In Defense of Successful People

To start, I invite you to picture a horrifying hypothetical scene. Imagine, if you would, that a mentally retarded girl has a crush on a normal man. She goes to visit him at his college campus, and accidentally sees him attempting to have sex with another woman. She intervenes, and as such the man takes her up to his dorm room. He then proceeds to disrobe and present his genitals to her, going so far as to take her hands and place them on his genitalia and stimulate her until orgasm, all while his roommate watches. This scene I have presented hopefully horrifies you, although this exact scene happens in “Forest Gump”, only with a mentally challenged man and a normal woman. And it was shown as humorous and even heartwarming.

This is just one of several examples of a trend in cinema, both movie and television, to mistreat people because they wouldn’t have problems in real life. Forest was a straight white man, so it was okay that he was sexually abused by someone. In fact, his character got it relatively easy. The only thing that happened to him was getting raped, getting tricked into serving and almost dying in Vietnam, then having a child dumped on him by a woman who was dying of AIDS that she got from having sex and doing drugs with other men while ignoring Forest’s professions of love. At least Forest Gump wasn’t portrayed as a villain.

Perhaps the most classic example of hate towards successful people is the portrayal of jocks in movies, or even more generally, people who are good at athletics. For instance, in the movie “Hossiers”, the audience is expected to root for a basketball team of all white men in Kentucky in the 1950's. And who is the audience supposed to root against? The Indiana Wildcats, an all African-American team. They are the bad guys for one reason and one reason only: they are good at basketball. Sure they can’t drink out of the same water fountains as the Hossiers, but the fact that they are talented athletes means they can’t possibly also be good people. They are the popular, well respected team, and as such Hollywood had to cast them in a negative light.

A villain by any sports movie standard

I can see where this trend comes from, as one of the main jobs of the movie and television industry is wish fulfillment for its audience, but the problem comes from an overcompensation. Is someone a cool, popular kid? That must mean they are evil and a jerk. Is someone Christian in a show with homosexual main characters? Well if you ask the writers and producers of “Modern Family”, that must mean that the Christian people are idiotic bigots. In the Netflix original “Stranger Things”, the popular kids are all bad guys, and the only way the main character’s boyfriend is able to become a good guy is by giving up his popular status. And god forbid you be a talented athlete who has trained for your whole life. If you are in a sports movie, that means you are an objectively worse human being than the amateur who has only been training a few months.

Underdog stories have always been some of the most popular stories. Everyone loves to see someone go from the bottom to the top. But for some reason, that always seems to mean that the people who are already at the top are bad, at least to producers and writers. And it’s easy to go along with this concept. Everyone likes to imagine that the people above them don’t really deserve what they have. Everyone’s boss is a jerk in their mind. Nerds will always imagine how great it will be when the popular kids now become losers later on and start working for them. Everyone laughs when a show makes a joke about a straight man getting raped in prison (this joke is pretty common in media for some reason, as if rape is assumed to be part of the punishment). One could argue that its simply human nature to think that those who are above you in some way don’t deserve to have that position as much as you do.

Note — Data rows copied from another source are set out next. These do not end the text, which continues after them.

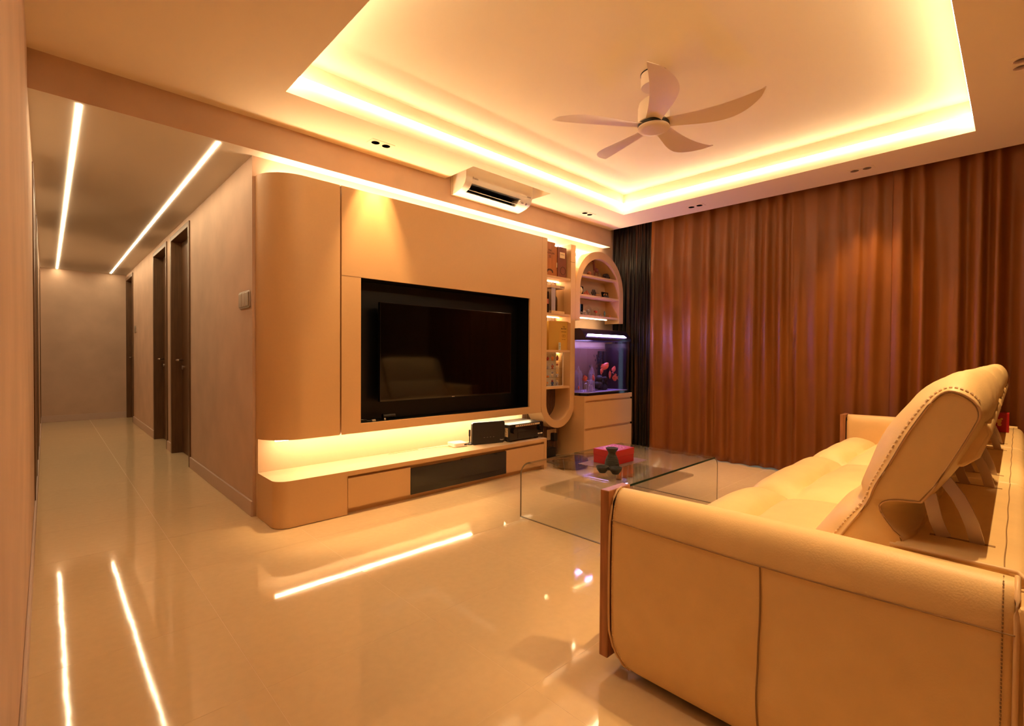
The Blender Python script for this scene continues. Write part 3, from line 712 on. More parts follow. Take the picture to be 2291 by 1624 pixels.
for k in range(6): tl.box(3.799, 3.799+0.012+0.012*((k*37) % 3)/2, 3.2612, 3.2622, z+0.014+0.010*k, z+0.017+0.010*k)
obj('writing', tl, 'ink', o2)
o = thing('small_bottle', 'small dark round bottle left of the gold box', 'bottle', (3.64, 3.36, z))
obj('glass', MB().lathe([(0.02, z), (0.032, z+0.01), (0.035, z+0.05), (0.02, z+0.085), (0.01, z+0.095), (0.01, z+0.11)], 3.64, 3.36, 16), 'amber', o, smooth=True)
obj('cap', MB().lathe([(0.012, z+0.108), (0.012, z+0.122)], 3.64, 3.36, 12), 'gold', o, auto=40)
# acrylic figurine case
z = ush[3]
t = thing('figurine_case', 'clear acrylic case with four rows of tiny figurines on the bottom shelf', 'display case', (3.755, 3.34, z))
fx0, fx1, fz1 = 3.60, 3.912, z+0.35
fr = MB().box(fx0, fx0+0.008, 3.30, 3.40, z, fz1).box(fx1-0.008, fx1, 3.30, 3.40, z, fz1)
obj('frame', fr, 'acrylic', t)
obj('edge_trim', B(fx0, fx1, 3.298, 3.302, fz1-0.006, fz1).box(fx1-0.006, fx1, 3.298, 3.302, z, fz1).box(fx0, fx1, 3.298, 3.302, z, z+0.006), 'white_plastic', t)
obj('back_sheet', B(fx0, fx1, 3.397, 3.40, z, fz1), 'white_plastic', t)
for k in range(4): obj('tier', B(fx0+0.008, fx1-0.008, 3.302, 3.396, z+0.087*k+0.002, z+0.087*k+0.005), 'acrylic', t)
pal = ['gold', 'cherry', 'orange', 'maroon', 'ivory', 'grey', 'terracotta', 'ivory', 'ochre', 'orange', 'ivory', 'grey', 'terracotta', 'ivory', 'navy', 'grey']
names = ['gold', 'red', 'orange', 'maroon', 'ivory', 'grey', 'rust', 'ivory', 'ochre', 'orange', 'ivory', 'grey', 'rust', 'ivory', 'navy', 'grey']
rows = ['top', 'second', 'third', 'bottom']; cols = ['leftmost', 'second from left', 'third from left', 'rightmost']
for rr in range(4):
    for cc in range(4):
        i = rr*4+cc; px = fx0+0.04+0.075*cc; pz = z+0.087*(3-rr)+0.0052; py = 3.34
        o = thing('figurine', 'tiny %s figurine, %s on the %s row of the acrylic case' % (names[i], cols[cc], rows[rr]), 'figurine', (px, py, pz), 'figurines in the acrylic case')
        hgt = [0.05, 0.055, 0.06, 0.04][(i*7) % 4]*(0.55 if rr == 2 and cc < 2 else 1)
        b0 = MB().lathe([(0.011, pz), (0.012, pz+0.004), (0.008, pz+hgt*0.25), (0.011, pz+hgt*0.5), (0.006, pz+hgt*0.62)], px, py, 10)
        b0.ball((px-0.014, py, pz+hgt*0.45), (0.006, 0.006, 0.010), 8, 6).ball((px+0.014, py, pz+hgt*0.45), (0.006, 0.006, 0.010), 8, 6)
        obj('body', b0, pal[i], o, smooth=True)
        b1 = MB().ball((px, py, pz+hgt*0.78), hgt*0.2, 10, 7)
        obj('head', b1, pal[(i+5) % 16], o, smooth=True)

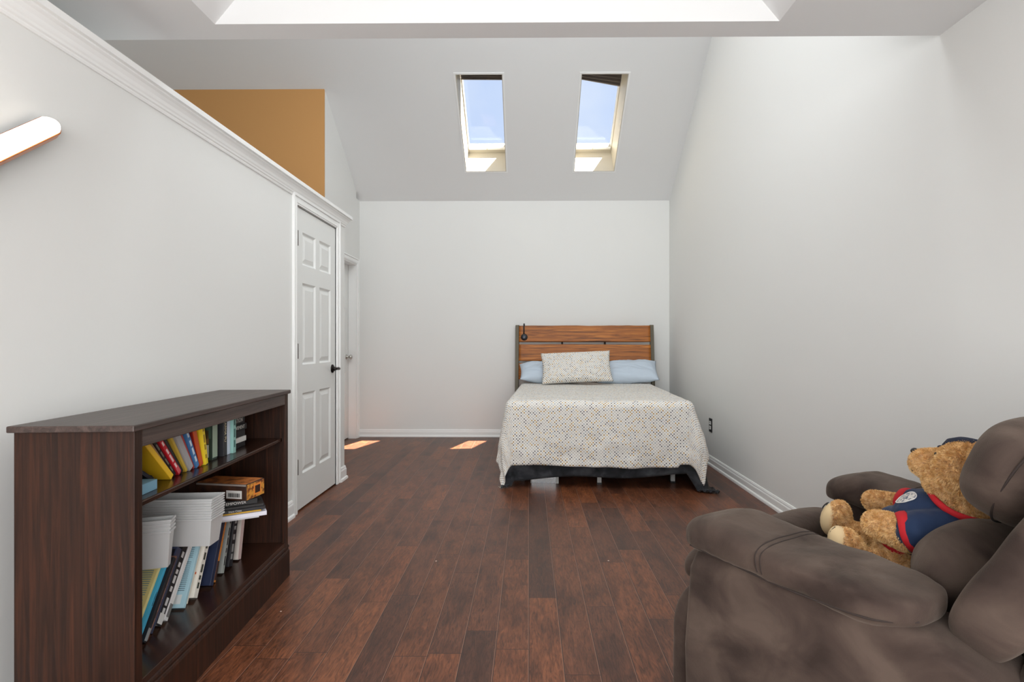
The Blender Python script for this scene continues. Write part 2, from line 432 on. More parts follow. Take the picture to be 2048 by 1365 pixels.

All of that being said, I urge you to look past these biases. Having it good does not make a person bad; if it did, then every first world country would be composed of villains. The best way to avoid falling into the trap of hating successful people is to just think critically about what you are being presented with. Otherwise, you might be agreeing that its okay for a woman to rape a mentally challenged man, and that’s something that nobody should ever be okay with.